Imaging technology giant Eastman Kodak Co. has been offering recycling services for single-use cameras for some time, but now it has launched a program to take in all manner of outdated consumer electronics devices from printers to digital still and video cameras.
Written by Heather Clancy, Contributor

Imaging technology giant Eastman Kodak Co. has been offering recycling services for single-use cameras for some time, but now it has launched a program to take in all manner of outdated consumer electronics devices from printers to digital still and video cameras. What's more, the company will even take in that old film camera that might be hiding somewhere a drawer or closet. (If you haven't sold it on eBay yet, like I did a few months back when I was looking for a loving home for my old Minolta.)
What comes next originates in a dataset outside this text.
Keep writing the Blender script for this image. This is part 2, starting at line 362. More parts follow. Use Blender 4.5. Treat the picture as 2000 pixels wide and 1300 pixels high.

The initiative, called the Kodak Trade-In and Recycling Program, is being managed by a third party, SMASH DIRECT. If there is still value in the technology you are turning in, you might get some cash back. If there is no resale opportunity for the item, you will be presented with options to recycle it. Among the sorts of things covered are:

  • Film cameras including 35-millimeter, medium and large format models
  • Digital cameras including point and shoot AND single-lens reflex
  • Standard and high-definition digital video cameras
  • All manner of lenses, flashes and camera accessories
  • Digital picture frames
  • Consumer printers

Let's be clear, this technology DOES NOT have to be Kodak technology. You can turn in competitive brands, if you want.

Kodak's overall sustainability program sets out a number of goals for the end of 2012. Since 2002, for example, the company said it has reduced its greenhouse gas emissions by approximately 49 percent, which is just short of the 50 percent reduction it hopes to achieve by the end of 2012. That's approximately 1.5 million tons of emissions. Perhaps not so strangely, the company has also cut its energy consumption by 49 percent since 2002. Its target is a 50 percent reduction by the 2012 timeframe.